As the global data centre construction boom reshapes risk management demands, Marsh has moved to strengthen its digital infrastructure practice with a senior hire focused on the contractual risks at the sector's core.
The firm named Dereck Wischmeyer (pictured above) as senior advisor within its Global Digital Infrastructure Industry Practice, where he will lead contract strategy across leases, customer agreements, vendor contracts, and partnerships.
His focus will be helping clients manage risks tied to asset lifecycles and reinvestment timing – a challenge that has grown sharply alongside the scale of modern data centre development.
The context behind the appointment is striking.

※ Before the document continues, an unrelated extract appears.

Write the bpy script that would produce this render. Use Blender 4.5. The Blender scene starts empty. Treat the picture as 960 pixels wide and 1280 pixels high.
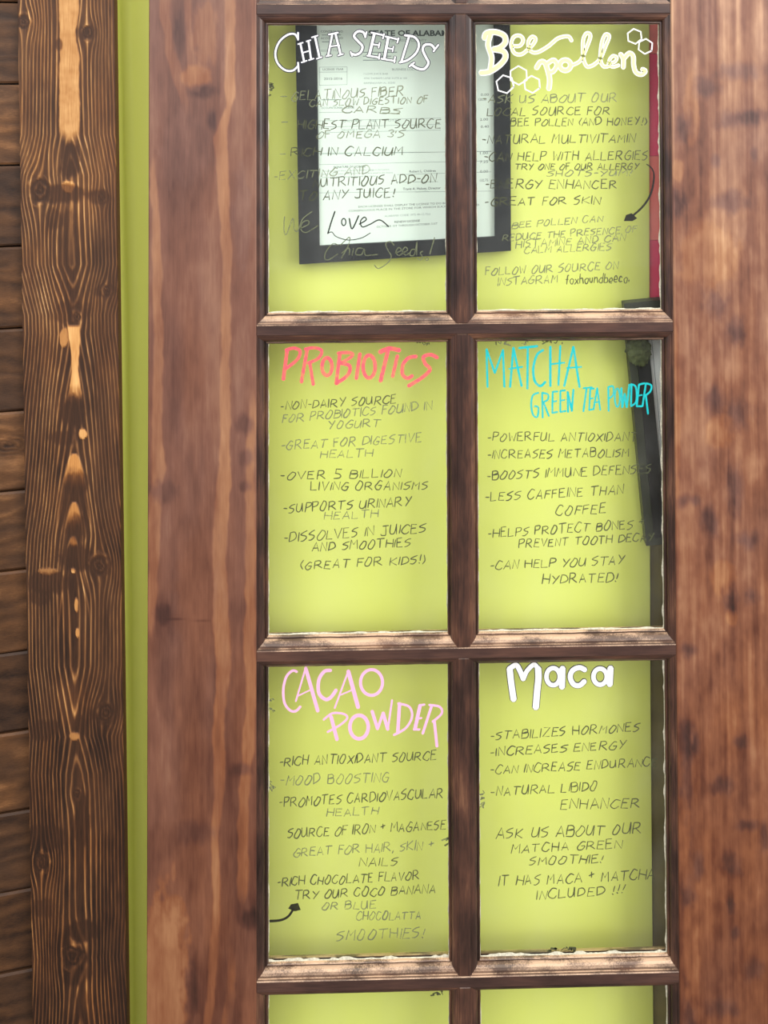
import bpy, math, random
import numpy as np
from mathutils import Matrix, Vector
random.seed(7); RS = np.random.RandomState(11)
PI = math.pi
# ------------------------------------------------------------------ units
# Layout is measured in millimetres on the door: X right, Z DOWN from a datum, Y away from the viewer
# (Y = 0 is the front face of the door).  wp() turns that into metres with the floor at z = 0.
H0 = 1761.7
def wp(X, Y, Z): return (X/1000.0, Y/1000.0, (H0-Z)/1000.0)

# ------------------------------------------------------------------ camera
sc = bpy.context.scene
F, CU, CV = 1100.0, 577.0, 90.0
CR = np.array([[0.99979575, 0.00456206, -0.0196888], [-0.00417856, 0.9998016, 0.01947568], [0.01977374, -0.01938944, 0.99961645]])
CC = np.array([556.092, 111.742, -1107.828])          # X, Z, Y
def P(u, v, Y):
    """where a spot measured in the photograph lies on the plane at depth Y (mm) -> X, Z"""
    d = CR.T @ np.array([(u-CU)/F, (v-CV)/F, 1.0])
    t = (Y-CC[2])/d[2]
    q = CC+t*d
    return q[0], q[1]
cam_d = bpy.data.cameras.new('camera'); cam = bpy.data.objects.new('camera', cam_d); sc.collection.objects.link(cam)
cam_d.sensor_fit = 'VERTICAL'; cam_d.sensor_height = 36; cam_d.lens = F/1280*36
cam_d.shift_x = (480-CU)/1280; cam_d.shift_y = (CV-640)/1280
cam_d.clip_start = 0.01
def wv(r): return Vector((r[0], r[2], -r[1]))
rt, dn, fw = wv(CR[0]), wv(CR[1]), wv(CR[2])
M = Matrix.Identity(4)
for i in range(3):
    M[i][0] = rt[i]; M[i][1] = -dn[i]; M[i][2] = -fw[i]
M.translation = Vector(wp(CC[0], CC[2], CC[1]))
cam.matrix_world = M
sc.camera = cam

# ------------------------------------------------------------------ light and exposure
sc.view_settings.view_transform = 'Standard'; sc.view_settings.look = 'None'
sc.view_settings.exposure = 0.0; sc.view_settings.gamma = 1.0; sc.view_settings.use_curve_mapping = False
w = bpy.data.worlds.new('world'); sc.world = w; w.use_nodes = True
bg = w.node_tree.nodes['Background']; bg.inputs[0].default_value = (0.93, 0.95, 1.0, 1); bg.inputs[1].default_value = 0.72
def area(name, loc, target, sx, sy, power, col=(1, 1, 1)):
    l = bpy.data.lights.new(name, 'AREA'); l.shape = 'RECTANGLE'; l.size = sx; l.size_y = sy; l.energy = power; l.color = col
    o = bpy.data.objects.new(name, l); sc.collection.objects.link(o); o.location = loc
    o.rotation_euler = (Vector(target)-Vector(loc)).to_track_quat('-Z', 'Y').to_euler()
    return o
area('ceiling_light', (0.5, -2.9, 3.5), (0.55, 0.0, 1.3), 4.6, 3.0, 125, (1.0, 0.96, 0.9))
area('window_light', (-1.6, -2.6, 2.5), (0.5, 0.0, 1.3), 2.4, 2.4, 24, (0.93, 0.96, 1.0))
area('side_light', (2.9, -1.9, 2.4), (0.6, 0.07, 1.5), 1.8, 2.4, 92, (1.0, 0.98, 0.95))

# ------------------------------------------------------------------ object helpers
ORG = {}
def link(o): sc.collection.objects.link(o)
def empty(name, X, Y, Z, **kw):
    o = bpy.data.objects.new(name, None); link(o); o.location = wp(X, Y, Z); o.empty_display_size = 0.05
    ORG[o] = Vector(o.location)
    for k, v in kw.items(): o[k] = v
    return o
def obj(name, V, Fc, mat, parent=None, smooth=False, attrs=None, **kw):
    """V in layout millimetres (X, Y, Z-down).  Becomes one mesh object, its own origin at its middle."""
    V = np.asarray(V, dtype=float)
    Wd = np.column_stack([V[:, 0]/1000, V[:, 1]/1000, (H0-V[:, 2])/1000])
    cen = Vector((Wd.min(0)+Wd.max(0))/2)
    if not parent: cen.z = Wd[:, 2].min()
    Wd = Wd-np.array(cen)
    me = bpy.data.meshes.new(name); me.from_pydata(Wd.tolist(), [], Fc); me.update()
    if mat: me.materials.append(mat)
    if smooth: me.shade_smooth()
    if attrs:
        for k, a in attrs.items():
            at = me.attributes.new(k, 'FLOAT', 'POINT'); at.data.foreach_set('value', np.asarray(a, dtype=np.float32).ravel())
    o = bpy.data.objects.new(name, me); link(o)
    if parent:
        o.parent = parent; o.location = cen-ORG[parent]
    else: o.location = cen
    ORG[o] = cen
    for k, v in kw.items(): o[k] = v
    return o
BOXF = [(0, 1, 3, 2), (4, 6, 7, 5), (0, 4, 5, 1), (2, 3, 7, 6), (0, 2, 6, 4), (1, 5, 7, 3)]
def flipcheck(V, Fc):
    """orient faces outward (V, F of a closed convex-ish solid), layout space is mirrored relative to world"""
    V = np.asarray(V, float); c = V.mean(0); out = []
    for f in Fc:
        p = V[list(f)]; n = np.cross(p[1]-p[0], p[2]-p[0])
        # layout (X,Y,Zdown) is a mirrored frame
        if np.dot(n, p.mean(0)-c) > 0: f = tuple(reversed(f))
        out.append(tuple(f))
    return out
def box(X0, X1, Y0, Y1, Z0, Z1, b=0.0):
    if b <= 0:
        V = [(x, y, z) for x in (X0, X1) for y in (Y0, Y1) for z in (Z0, Z1)]
        return V, flipcheck(V, BOXF)
    # chamfered box: 24 vertices
    V = []; idx = {}
    for ix, x in enumerate((X0, X1)):
        for iy, y in enumerate((Y0, Y1)):
            for iz, z in enumerate((Z0, Z1)):
                sx, sy, sz = (1, -1)[ix], (1, -1)[iy], (1, -1)[iz]
                idx[ix, iy, iz, 0] = len(V); V.append((x, y+sy*b, z+sz*b))
                idx[ix, iy, iz, 1] = len(V); V.append((x+sx*b, y, z+sz*b))
                idx[ix, iy, iz, 2] = len(V); V.append((x+sx*b, y+sy*b, z))
    Fc = []
    q = [(0, 0), (0, 1), (1, 1), (1, 0)]
    for i in (0, 1):
        Fc.append(tuple(idx[i, a, c, 0] for a, c in q)); Fc.append(tuple(idx[a, i, c, 1] for a, c in q)); Fc.append(tuple(idx[a, c, i, 2] for a, c in q))
    for a in (0, 1):
        for c in (0, 1):
            Fc.append((idx[a, c, 0, 0], idx[a, c, 1, 0], idx[a, c, 1, 1], idx[a, c, 0, 1]))
            Fc.append((idx[a, 0, c, 0], idx[a, 1, c, 0], idx[a, 1, c, 2], idx[a, 0, c, 2]))
            Fc.append((idx[0, a, c, 1], idx[1, a, c, 1], idx[1, a, c, 2], idx[0, a, c, 2]))
            for e in (0, 1): Fc.append((idx[a, c, e, 0], idx[a, c, e, 1], idx[a, c, e, 2]))
    return V, flipcheck(V, Fc)
def prism(front, Y0, Y1):
    """front: list of (X,Z) corners in order -> solid between Y0 and Y1"""
    n = len(front)
    V = [(x, Y0, z) for x, z in front]+[(x, Y1, z) for x, z in front]
    Fc = [tuple(range(n)), tuple(range(n, 2*n))]+[(i, (i+1) % n, n+(i+1) % n, n+i) for i in range(n)]
    return V, flipcheck(V, Fc)

# ------------------------------------------------------------------ value noise in numpy
def vnoise(x, y, seed):
    r = np.random.RandomState(seed).rand(256, 256)
    xi = np.floor(x).astype(int); yi = np.floor(y).astype(int)
    fx = x-xi; fy = y-yi; fx = fx*fx*(3-2*fx); fy = fy*fy*(3-2*fy)
    a = r[xi % 256, yi % 256]; b = r[(xi+1) % 256, yi % 256]; c = r[xi % 256, (yi+1) % 256]; d = r[(xi+1) % 256, (yi+1) % 256]
    return (a*(1-fx)+b*fx)*(1-fy)+(c*(1-fx)+d*fx)*fy
def fbm(x, y, seed, oct=4, g=0.5):
    s = 0; a = 1; t = 0
    for k in range(oct):
        s = s+a*vnoise(x*2**k+17.3*k, y*2**k+5.1*k, seed+k); t += a; a *= g
    return s/t
def sst(a, b, x):
    t = np.clip((x-a)/(b-a), 0, 1); return t*t*(3-2*t)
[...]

McKinsey has projected that close to US$7 trillion in capital expenditure will flow into global data centre infrastructure by 2030, with more than 40% earmarked for the US.
Construction starts alone hit US$77.7 billion in 2025 – a 190% year-over-year jump – as hyperscalers including Amazon, Microsoft, Google, and Meta collectively spent roughly US$320 billion on AI infrastructure that year.
Wischmeyer brings more than 12 years of legal and commercial experience in the sector. He joins from Ark Data Centres – a UK-based operator serving government clients through a joint venture with the UK Cabinet Office alongside private sector customers – where he was general counsel.
Before Ark, he served as executive vice president and general counsel at Everstream Solutions, overseeing risk management, acquisitions, integrations, and refinancing. He also held legal positions at Crown Castle and Lightower Networks.
Mike Mathews, Global Digital Infrastructure Practice leader at Marsh, said the sector presents distinct contractual challenges stemming from the varying lifecycles of assets, leases, and revenue agreements.
"Navigating these overlapping timelines requires specialized expertise to manage risk effectively and drive operational success," Mathews said, adding that Wischmeyer's legal background and hands-on experience in the digital infrastructure ecosystem would be central to helping clients align their contract strategies with those complexities.
Marsh also launched Nimbus Casualty, a new excess general liability facility for US digital infrastructure construction projects. The facility offers up to US$75 million in capacity, attaching at a minimum of US$25 million, and is backed by A+ rated insurers from Lloyd's and the London market.
It uses Marsh's proprietary XSellence excess casualty form to deliver follow-form coverage across a client's broader excess casualty tower, reducing potential disputes at the claims stage.
The launch extends the existing Nimbus construction facility, previously expanded to US$2.7 billion in limits covering construction all-risks, delay in start-up, property damage, and business interruption for large data centre developments.
Wischmeyer said his time on the client side gave him firsthand insight into the risk management gaps that digital infrastructure companies face, and that he looks forward to working with Marsh's teams to address them.